## TASK BRIEF
Give back exactly the lines from the start of the listing to the line containing "bx(u0, u0 +", inclusive, and nothing beyond them.

## DATA SECTION
· · · · ·

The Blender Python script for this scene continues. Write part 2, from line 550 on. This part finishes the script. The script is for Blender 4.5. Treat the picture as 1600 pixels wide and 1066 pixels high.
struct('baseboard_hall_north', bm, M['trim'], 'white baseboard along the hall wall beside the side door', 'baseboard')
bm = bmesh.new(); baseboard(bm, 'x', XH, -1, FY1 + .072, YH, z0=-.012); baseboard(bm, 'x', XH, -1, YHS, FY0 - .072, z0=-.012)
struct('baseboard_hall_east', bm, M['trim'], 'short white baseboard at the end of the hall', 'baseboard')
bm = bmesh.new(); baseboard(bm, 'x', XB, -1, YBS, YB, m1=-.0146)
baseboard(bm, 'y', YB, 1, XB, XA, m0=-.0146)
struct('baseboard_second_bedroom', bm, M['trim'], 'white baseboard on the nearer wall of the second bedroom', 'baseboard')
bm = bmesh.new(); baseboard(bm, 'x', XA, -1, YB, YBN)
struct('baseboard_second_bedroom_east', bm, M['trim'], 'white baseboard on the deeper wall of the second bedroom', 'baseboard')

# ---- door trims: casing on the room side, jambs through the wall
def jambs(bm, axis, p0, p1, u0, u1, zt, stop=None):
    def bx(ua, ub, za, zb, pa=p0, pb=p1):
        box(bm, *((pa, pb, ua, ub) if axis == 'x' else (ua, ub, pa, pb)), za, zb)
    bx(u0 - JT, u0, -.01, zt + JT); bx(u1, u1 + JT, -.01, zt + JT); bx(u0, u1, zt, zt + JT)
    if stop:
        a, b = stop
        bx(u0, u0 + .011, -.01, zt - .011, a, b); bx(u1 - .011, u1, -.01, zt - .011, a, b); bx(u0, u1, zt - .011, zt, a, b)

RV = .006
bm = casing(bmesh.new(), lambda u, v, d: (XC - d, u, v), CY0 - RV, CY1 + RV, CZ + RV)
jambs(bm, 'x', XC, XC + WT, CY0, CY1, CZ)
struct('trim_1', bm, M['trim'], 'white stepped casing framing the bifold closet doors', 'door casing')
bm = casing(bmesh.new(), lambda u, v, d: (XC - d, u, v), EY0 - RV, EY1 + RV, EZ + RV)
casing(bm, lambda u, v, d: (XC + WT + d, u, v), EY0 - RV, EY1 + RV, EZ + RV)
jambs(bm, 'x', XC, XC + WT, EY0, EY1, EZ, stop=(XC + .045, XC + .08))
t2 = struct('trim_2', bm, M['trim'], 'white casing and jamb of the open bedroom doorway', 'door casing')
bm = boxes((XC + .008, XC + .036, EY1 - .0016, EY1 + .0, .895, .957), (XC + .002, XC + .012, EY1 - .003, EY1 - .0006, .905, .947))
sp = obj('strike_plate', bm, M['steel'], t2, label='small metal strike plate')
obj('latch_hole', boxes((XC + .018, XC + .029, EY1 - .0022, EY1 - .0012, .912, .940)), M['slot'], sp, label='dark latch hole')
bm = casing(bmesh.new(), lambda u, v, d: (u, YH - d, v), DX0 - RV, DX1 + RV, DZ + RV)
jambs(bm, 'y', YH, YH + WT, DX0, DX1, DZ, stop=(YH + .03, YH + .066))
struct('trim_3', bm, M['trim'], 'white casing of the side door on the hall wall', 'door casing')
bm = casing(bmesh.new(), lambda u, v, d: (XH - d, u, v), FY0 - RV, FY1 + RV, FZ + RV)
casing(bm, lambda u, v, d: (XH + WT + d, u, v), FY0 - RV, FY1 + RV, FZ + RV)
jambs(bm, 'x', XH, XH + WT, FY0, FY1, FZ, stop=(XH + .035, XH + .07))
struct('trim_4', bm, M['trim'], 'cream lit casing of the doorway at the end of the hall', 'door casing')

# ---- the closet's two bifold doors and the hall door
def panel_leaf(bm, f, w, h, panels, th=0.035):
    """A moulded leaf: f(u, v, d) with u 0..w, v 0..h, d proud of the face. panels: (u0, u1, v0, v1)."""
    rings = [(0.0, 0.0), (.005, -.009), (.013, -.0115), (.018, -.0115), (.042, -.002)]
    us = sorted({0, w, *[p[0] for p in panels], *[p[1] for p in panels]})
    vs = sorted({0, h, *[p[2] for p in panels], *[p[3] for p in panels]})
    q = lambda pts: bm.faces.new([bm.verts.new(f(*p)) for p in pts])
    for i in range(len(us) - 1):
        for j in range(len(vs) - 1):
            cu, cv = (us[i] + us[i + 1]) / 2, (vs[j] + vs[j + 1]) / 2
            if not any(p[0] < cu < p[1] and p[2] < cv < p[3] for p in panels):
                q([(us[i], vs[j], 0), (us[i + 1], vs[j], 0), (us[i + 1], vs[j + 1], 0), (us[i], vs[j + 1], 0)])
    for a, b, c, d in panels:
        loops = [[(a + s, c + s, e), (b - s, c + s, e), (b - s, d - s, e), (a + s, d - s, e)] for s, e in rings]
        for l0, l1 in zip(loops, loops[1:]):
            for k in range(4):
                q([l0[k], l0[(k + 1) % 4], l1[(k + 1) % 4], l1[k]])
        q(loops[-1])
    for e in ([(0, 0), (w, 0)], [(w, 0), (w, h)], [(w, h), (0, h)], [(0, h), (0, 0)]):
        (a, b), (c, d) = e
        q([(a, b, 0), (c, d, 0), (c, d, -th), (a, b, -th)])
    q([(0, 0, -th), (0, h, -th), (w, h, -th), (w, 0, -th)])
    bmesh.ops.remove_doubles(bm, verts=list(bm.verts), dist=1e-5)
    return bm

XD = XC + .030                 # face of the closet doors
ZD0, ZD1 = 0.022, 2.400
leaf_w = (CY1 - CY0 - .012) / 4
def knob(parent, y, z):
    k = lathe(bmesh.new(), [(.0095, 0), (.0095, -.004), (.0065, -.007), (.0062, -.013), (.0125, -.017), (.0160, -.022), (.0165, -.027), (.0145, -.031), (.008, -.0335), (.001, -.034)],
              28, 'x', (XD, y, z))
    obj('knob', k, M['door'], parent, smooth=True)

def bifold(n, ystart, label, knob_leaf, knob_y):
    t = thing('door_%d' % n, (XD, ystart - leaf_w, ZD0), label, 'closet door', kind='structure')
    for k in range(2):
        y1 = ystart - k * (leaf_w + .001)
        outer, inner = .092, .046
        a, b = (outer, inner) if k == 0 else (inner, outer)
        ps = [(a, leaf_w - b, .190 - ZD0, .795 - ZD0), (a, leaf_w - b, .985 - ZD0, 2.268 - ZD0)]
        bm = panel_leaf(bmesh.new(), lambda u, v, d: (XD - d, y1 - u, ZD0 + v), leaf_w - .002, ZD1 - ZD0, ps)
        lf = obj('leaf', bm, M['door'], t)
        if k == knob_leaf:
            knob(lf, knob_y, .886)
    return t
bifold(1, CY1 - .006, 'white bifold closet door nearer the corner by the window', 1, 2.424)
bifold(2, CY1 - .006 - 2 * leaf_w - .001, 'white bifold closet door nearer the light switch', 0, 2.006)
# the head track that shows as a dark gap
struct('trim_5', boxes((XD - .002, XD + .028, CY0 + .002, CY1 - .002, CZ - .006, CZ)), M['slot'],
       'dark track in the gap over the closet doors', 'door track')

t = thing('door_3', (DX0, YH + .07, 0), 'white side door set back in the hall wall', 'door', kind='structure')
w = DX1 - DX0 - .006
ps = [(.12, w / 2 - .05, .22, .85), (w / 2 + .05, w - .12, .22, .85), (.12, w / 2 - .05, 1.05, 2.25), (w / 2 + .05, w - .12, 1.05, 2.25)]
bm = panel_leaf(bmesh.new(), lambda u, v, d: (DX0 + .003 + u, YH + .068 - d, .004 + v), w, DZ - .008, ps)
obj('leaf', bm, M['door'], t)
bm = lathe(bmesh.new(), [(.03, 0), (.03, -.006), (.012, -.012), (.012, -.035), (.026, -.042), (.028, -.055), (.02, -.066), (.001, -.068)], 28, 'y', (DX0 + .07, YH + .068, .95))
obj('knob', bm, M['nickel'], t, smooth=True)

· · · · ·

## OUTPUT OF THE TASK
The Blender Python script for this scene continues. Write part 2, from line 550 on. This part finishes the script. The script is for Blender 4.5. Treat the picture as 1600 pixels wide and 1066 pixels high.
struct('baseboard_hall_north', bm, M['trim'], 'white baseboard along the hall wall beside the side door', 'baseboard')
bm = bmesh.new(); baseboard(bm, 'x', XH, -1, FY1 + .072, YH, z0=-.012); baseboard(bm, 'x', XH, -1, YHS, FY0 - .072, z0=-.012)
struct('baseboard_hall_east', bm, M['trim'], 'short white baseboard at the end of the hall', 'baseboard')
bm = bmesh.new(); baseboard(bm, 'x', XB, -1, YBS, YB, m1=-.0146)
baseboard(bm, 'y', YB, 1, XB, XA, m0=-.0146)
struct('baseboard_second_bedroom', bm, M['trim'], 'white baseboard on the nearer wall of the second bedroom', 'baseboard')
bm = bmesh.new(); baseboard(bm, 'x', XA, -1, YB, YBN)
struct('baseboard_second_bedroom_east', bm, M['trim'], 'white baseboard on the deeper wall of the second bedroom', 'baseboard')

# ---- door trims: casing on the room side, jambs through the wall
def jambs(bm, axis, p0, p1, u0, u1, zt, stop=None):
    def bx(ua, ub, za, zb, pa=p0, pb=p1):
        box(bm, *((pa, pb, ua, ub) if axis == 'x' else (ua, ub, pa, pb)), za, zb)
    bx(u0 - JT, u0, -.01, zt + JT); bx(u1, u1 + JT, -.01, zt + JT); bx(u0, u1, zt, zt + JT)
    if stop:
        a, b = stop
        bx(u0, u0 + .011, -.01, zt - .011, a, b); bx(u1 - .011, u1, -.01, zt - .011, a, b); bx(u0, u1, zt - .011, zt, a, b)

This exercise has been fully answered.